(solved)Question 3.12 of NCERT Class XI Chemistry Chapter 3

$\displaystyle \underline{\underline{\text{Part (a)}}}$

N^3- has N(Z=7) + 3 = 10 electrons

O^2- has O(Z=8) + 2 = 10 electrons

F^- has F(Z=9) + 1 = 10 electrons

Na⁺ has Na(Z=11) - 1 = 10 electrons

Mg²⁺ has N(Z=12) - 2 = 10 electrons

Al³⁺ has N(Z=13) - 3 = 10 electrons

All are iso-electronic with 10 electrons $\displaystyle \underline{Ans}$

$\displaystyle \underline{\underline{\text{Part (b)}}}$

Point 1. All have the same electrons but nuclear charge is increasing from 7 (N3-) to 13 (Al3+)

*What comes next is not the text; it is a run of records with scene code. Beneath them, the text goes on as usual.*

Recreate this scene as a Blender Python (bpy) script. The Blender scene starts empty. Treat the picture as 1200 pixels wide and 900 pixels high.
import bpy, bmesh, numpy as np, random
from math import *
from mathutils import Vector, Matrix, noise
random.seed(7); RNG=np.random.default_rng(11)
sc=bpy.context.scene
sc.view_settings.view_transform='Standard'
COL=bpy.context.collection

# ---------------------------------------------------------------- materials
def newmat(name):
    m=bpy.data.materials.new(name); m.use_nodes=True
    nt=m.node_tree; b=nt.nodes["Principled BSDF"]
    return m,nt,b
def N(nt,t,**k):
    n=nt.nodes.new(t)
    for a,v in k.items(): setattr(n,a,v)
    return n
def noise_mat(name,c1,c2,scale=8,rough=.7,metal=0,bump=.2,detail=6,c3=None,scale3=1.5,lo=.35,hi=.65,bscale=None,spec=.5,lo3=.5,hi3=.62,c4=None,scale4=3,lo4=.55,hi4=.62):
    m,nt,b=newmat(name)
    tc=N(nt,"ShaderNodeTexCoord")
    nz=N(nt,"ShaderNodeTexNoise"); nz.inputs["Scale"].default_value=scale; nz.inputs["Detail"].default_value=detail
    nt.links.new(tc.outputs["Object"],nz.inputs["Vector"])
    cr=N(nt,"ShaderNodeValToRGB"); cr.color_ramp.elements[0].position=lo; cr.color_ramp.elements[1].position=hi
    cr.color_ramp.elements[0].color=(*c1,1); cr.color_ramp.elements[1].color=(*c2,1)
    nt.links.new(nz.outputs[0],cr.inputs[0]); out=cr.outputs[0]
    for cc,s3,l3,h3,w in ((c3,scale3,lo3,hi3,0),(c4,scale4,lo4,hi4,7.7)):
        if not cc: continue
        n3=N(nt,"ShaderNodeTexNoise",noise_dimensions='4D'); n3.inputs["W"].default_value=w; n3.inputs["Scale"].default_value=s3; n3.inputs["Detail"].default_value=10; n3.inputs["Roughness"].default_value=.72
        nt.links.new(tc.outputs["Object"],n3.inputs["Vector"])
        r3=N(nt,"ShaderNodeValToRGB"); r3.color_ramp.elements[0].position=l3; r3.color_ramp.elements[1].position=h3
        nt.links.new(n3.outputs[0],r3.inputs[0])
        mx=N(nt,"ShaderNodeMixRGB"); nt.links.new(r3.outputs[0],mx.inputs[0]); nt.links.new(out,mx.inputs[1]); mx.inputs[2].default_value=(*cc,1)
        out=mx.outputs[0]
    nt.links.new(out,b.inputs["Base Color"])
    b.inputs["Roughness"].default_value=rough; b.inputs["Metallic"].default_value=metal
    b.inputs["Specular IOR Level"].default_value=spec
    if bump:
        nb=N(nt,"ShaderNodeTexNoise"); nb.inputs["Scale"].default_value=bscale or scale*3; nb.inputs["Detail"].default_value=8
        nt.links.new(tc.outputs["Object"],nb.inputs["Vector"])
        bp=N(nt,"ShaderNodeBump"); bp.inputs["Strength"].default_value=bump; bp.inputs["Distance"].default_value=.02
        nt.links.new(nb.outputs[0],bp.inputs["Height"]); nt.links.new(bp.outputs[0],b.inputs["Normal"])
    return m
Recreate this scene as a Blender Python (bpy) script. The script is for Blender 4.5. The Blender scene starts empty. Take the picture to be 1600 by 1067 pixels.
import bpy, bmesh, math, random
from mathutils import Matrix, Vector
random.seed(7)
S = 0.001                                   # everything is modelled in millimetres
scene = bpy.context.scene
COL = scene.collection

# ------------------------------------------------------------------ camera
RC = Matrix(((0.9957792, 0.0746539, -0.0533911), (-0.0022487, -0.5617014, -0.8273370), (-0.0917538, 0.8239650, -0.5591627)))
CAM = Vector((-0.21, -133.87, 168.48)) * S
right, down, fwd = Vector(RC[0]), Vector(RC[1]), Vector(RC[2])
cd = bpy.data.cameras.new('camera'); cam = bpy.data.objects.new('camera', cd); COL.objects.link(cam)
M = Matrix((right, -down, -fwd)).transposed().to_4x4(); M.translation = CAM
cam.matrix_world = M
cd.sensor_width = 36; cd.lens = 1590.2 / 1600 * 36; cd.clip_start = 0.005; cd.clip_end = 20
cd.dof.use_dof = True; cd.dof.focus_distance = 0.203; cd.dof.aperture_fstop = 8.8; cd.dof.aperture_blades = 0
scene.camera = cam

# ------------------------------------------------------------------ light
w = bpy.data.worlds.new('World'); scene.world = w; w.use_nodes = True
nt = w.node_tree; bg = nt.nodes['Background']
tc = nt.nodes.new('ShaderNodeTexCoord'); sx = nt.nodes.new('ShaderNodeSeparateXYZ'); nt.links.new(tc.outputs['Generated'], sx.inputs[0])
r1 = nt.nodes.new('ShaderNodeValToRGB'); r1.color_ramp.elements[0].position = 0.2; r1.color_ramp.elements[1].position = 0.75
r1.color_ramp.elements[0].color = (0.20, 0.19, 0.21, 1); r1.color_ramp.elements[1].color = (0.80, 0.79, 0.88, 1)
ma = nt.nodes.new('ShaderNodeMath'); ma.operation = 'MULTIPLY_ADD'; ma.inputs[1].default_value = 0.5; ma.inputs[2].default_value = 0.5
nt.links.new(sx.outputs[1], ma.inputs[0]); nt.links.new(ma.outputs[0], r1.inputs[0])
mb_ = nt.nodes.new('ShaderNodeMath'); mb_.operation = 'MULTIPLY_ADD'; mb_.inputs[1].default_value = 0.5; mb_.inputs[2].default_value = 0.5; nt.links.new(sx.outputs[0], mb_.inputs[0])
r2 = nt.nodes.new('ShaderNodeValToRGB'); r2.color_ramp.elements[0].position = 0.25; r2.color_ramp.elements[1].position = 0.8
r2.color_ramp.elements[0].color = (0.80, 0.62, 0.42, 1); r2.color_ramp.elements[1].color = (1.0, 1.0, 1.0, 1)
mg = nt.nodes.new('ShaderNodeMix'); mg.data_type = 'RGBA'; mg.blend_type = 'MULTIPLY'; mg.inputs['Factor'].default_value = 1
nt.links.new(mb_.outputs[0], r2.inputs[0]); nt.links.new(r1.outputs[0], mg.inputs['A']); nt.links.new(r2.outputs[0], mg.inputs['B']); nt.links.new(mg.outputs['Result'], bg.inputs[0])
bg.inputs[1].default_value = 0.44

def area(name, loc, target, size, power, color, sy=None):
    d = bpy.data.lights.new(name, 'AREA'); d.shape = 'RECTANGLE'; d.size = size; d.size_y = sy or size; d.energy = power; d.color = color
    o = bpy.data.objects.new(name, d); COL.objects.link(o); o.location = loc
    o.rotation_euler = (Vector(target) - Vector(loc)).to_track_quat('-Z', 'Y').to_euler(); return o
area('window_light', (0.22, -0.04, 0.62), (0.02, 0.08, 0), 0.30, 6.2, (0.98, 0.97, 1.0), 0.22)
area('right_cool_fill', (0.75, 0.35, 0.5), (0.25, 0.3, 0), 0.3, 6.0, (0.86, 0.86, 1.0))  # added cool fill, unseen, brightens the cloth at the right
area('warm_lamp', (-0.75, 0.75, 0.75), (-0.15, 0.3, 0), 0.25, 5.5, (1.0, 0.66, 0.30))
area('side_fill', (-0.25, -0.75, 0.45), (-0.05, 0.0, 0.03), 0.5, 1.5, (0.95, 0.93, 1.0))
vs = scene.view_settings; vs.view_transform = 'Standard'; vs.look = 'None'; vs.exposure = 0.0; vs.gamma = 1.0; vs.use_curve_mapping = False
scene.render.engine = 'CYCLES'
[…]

Point 2: So there is a greater attraction between the nucleus and its electrons that decreases the radius

Hence the cation Al3+ is the smallest and the anion N3- the largest

Al3+ < Mg2+ < Na+ < F- < O2- < N3- $\displaystyle \underline{Ans}$

Note: Noble gas Ne is also isolectronic but it doesn't form covalent bonds like others, but its vanderwal radius rather than ionic/atomic radius is more meaningful.